No, House Democrats were tired at the end of a long session, and the three bills just sorta slipped through the cracks. “Having passed a budget 24 hours ago that actually didn’t fund some of the programs that some of our members really wanted to see funded, it was difficult to turn around then and pass a tax break,” he said. “But mostly I think it was the fact that we just didn’t get there on a long day.”

Workers Lose Jobs

Whether it was bare-knuckle politics, distaste for tax breaks, or a simple combination of procrastination, weariness and disinterest, the decision by House Democrats to kill the server-farm tax break certainly had an effect. For one thing, it outraged the unions. “This was the only real jobs bill of the session,” said Dave Johnson, then the executive secretary of the Washington Building and Construction Trades Council. The tax break had created the man-hour equivalent of 1,000 construction jobs in Eastern Washington, where work is hard to come by, he said. “They’re playing politics with real jobs,” he said.

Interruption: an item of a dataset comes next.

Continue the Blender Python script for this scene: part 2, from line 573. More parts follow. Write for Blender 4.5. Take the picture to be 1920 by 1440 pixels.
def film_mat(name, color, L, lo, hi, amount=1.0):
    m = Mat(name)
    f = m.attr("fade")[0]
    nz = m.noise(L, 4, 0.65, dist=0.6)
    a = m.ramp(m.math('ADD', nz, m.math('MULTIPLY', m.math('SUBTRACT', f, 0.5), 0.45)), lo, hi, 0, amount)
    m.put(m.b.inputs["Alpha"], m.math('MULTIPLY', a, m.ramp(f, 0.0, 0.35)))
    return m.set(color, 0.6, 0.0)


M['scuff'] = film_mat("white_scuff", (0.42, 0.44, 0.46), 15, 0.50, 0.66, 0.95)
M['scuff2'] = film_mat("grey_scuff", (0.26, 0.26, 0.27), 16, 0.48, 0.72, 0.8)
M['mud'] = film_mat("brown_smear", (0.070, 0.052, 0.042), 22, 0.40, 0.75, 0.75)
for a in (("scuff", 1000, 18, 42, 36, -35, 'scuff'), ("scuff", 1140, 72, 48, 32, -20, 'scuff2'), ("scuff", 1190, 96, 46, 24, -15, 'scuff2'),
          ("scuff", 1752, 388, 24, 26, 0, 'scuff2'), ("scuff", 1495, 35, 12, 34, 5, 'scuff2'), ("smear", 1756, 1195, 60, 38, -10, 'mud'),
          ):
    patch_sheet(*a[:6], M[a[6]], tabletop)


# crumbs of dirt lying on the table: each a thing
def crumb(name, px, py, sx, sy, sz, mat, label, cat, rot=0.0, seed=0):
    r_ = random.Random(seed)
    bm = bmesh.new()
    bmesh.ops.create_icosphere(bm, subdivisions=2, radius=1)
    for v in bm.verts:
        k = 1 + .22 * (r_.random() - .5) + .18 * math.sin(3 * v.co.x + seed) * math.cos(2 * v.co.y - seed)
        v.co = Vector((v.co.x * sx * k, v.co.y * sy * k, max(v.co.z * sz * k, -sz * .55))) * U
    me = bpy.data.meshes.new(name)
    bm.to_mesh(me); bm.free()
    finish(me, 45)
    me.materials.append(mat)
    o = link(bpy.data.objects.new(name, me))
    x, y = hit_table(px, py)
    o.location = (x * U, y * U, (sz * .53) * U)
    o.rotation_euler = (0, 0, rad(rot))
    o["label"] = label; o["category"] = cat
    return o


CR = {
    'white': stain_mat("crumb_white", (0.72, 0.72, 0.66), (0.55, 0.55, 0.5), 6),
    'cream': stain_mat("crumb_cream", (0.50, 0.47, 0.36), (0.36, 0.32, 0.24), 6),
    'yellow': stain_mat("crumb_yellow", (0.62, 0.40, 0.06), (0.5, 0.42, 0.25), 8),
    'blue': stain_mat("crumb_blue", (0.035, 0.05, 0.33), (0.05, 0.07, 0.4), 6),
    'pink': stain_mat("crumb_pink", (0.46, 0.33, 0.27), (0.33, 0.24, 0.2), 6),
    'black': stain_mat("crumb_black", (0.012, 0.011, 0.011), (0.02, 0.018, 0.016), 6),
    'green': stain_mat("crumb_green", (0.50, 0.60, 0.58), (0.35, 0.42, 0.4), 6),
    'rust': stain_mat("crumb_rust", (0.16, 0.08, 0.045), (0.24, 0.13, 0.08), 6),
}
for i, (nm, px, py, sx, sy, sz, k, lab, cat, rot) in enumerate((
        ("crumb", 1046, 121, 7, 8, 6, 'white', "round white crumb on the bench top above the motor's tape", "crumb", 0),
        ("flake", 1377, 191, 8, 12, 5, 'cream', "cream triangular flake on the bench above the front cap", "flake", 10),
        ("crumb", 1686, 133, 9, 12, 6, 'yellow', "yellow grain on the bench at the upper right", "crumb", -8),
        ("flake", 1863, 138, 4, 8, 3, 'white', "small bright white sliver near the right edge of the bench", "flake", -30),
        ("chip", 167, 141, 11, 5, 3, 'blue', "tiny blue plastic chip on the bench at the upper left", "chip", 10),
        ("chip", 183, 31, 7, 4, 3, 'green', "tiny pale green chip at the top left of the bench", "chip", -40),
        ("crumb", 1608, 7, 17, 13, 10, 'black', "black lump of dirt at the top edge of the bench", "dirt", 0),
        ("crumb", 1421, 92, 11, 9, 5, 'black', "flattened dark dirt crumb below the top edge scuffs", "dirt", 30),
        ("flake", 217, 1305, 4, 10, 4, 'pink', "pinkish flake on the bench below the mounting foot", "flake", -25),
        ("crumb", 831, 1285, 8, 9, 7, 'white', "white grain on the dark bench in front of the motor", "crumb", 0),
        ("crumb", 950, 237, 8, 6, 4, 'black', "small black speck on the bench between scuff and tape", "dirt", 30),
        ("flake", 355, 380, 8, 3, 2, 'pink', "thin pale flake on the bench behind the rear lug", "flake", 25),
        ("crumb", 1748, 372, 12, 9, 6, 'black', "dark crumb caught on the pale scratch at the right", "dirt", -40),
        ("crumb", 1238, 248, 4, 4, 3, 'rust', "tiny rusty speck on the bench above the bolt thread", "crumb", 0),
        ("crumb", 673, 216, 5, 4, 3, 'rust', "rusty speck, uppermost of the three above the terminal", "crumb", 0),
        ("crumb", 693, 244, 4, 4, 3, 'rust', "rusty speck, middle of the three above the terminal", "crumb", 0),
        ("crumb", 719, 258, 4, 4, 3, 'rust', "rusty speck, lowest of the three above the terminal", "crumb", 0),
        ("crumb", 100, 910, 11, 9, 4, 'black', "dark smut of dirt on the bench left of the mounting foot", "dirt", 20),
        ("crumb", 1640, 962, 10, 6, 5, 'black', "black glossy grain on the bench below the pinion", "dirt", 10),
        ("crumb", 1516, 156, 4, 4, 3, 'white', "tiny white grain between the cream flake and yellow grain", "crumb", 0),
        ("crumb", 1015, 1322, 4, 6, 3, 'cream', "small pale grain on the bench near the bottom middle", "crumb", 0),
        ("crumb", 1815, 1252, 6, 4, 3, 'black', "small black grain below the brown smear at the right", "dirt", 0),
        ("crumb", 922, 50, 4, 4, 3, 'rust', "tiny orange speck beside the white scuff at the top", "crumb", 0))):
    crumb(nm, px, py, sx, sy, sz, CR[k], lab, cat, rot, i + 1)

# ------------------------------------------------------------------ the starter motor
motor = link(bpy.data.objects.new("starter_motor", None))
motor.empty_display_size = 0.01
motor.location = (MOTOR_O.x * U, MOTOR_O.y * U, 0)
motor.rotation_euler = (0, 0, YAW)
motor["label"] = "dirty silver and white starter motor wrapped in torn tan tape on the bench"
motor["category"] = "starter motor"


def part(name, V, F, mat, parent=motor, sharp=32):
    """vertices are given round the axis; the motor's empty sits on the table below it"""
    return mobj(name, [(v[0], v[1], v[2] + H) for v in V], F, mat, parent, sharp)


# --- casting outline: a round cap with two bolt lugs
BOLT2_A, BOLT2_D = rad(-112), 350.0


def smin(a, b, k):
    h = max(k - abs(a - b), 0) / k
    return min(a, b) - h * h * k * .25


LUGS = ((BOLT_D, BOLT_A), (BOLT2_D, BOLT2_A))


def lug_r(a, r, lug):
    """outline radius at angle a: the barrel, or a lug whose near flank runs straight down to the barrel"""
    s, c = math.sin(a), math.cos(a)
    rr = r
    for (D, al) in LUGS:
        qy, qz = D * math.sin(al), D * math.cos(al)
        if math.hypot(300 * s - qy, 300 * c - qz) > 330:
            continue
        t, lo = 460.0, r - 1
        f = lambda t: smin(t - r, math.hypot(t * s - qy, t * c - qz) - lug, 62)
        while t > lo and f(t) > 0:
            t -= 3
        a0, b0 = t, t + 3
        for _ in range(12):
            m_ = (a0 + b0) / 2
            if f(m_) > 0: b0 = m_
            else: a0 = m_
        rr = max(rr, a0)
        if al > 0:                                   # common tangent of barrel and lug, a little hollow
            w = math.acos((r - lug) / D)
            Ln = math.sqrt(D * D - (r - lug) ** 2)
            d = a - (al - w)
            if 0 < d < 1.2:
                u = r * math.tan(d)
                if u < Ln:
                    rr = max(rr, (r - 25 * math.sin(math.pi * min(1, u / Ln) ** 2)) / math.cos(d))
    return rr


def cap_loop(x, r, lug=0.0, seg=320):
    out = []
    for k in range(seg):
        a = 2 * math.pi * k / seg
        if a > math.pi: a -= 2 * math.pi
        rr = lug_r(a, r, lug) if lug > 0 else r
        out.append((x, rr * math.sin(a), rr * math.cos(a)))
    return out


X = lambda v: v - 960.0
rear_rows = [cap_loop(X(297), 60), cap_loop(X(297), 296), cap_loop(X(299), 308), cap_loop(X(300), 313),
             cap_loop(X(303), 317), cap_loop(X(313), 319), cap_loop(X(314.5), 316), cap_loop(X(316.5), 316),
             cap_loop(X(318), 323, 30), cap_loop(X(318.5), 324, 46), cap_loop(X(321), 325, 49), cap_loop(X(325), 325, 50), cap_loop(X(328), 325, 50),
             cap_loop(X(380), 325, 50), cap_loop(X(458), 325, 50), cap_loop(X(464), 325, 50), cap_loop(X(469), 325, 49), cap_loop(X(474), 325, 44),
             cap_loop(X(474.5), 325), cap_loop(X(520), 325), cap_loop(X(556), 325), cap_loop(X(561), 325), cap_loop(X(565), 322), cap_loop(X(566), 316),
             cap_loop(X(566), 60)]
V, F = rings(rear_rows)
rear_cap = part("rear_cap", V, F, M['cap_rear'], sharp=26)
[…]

A year later, labor representatives testified as to what happened. “When the data center bill did not pass last year, practically overnight about 625 building trades workers were laid off in the depths of a bad recession,” Nichole Grant of the Certified Electrical Workers told the Senate Ways and Means Committee. “350 of those were electricians, so it is a big deal for us.”

And given the fact that labor is often the loudest in protesting tax breaks for business, it is worth noting that unions were among the biggest public supporters of this year’s legislation. “It is one that we think is a responsible incentive to continue,” said Rebecca Johnson of the state Labor Council. Of course, there was plenty of support from the business community as well. This year’s version lasts a bit longer than the original, granting the exemption for projects that commence over a three-year period, between April 1, 2012 and July 1, 2015.

What Might Have Been

The furor over what happened last year really is now part of the Legislature’s dead past. The film-industry tax break passed without fuss this session, as did the recording-fee bill. The newspaper tax measure is included in SB 6635 along with the server-farm tax break. As for those data centers, it’s a little hard to say with absolute certainty that workers would have kept their jobs if it had remained in place, because other states also are hungry for the business and are offering Oregon-scale incentives to attract it.

Jill Miles is the national business recruitment officer for Business Oregon, that state’s equivalent of the Washington Department of Commerce. She says Washington’s decision to end the tax break last year no doubt made her state look a bit more attractive. “Yeah, it probably hurt Washington in the short term. We did see some interest, and we have lost projects to Washington just as they have lost projects to us. We have managed to stay pretty consistent in our programs and in our legislation, and we haven’t tinkered with it, so we have managed to have that consistency that companies like.”

Of course it hurt, says Boss. “I think it is more than a coincidence when all of a sudden a lot of these tech companies stop calling, effective June 30, 2011, when the incentive expired, and you all of a sudden start seeing announcements down in Oregon.”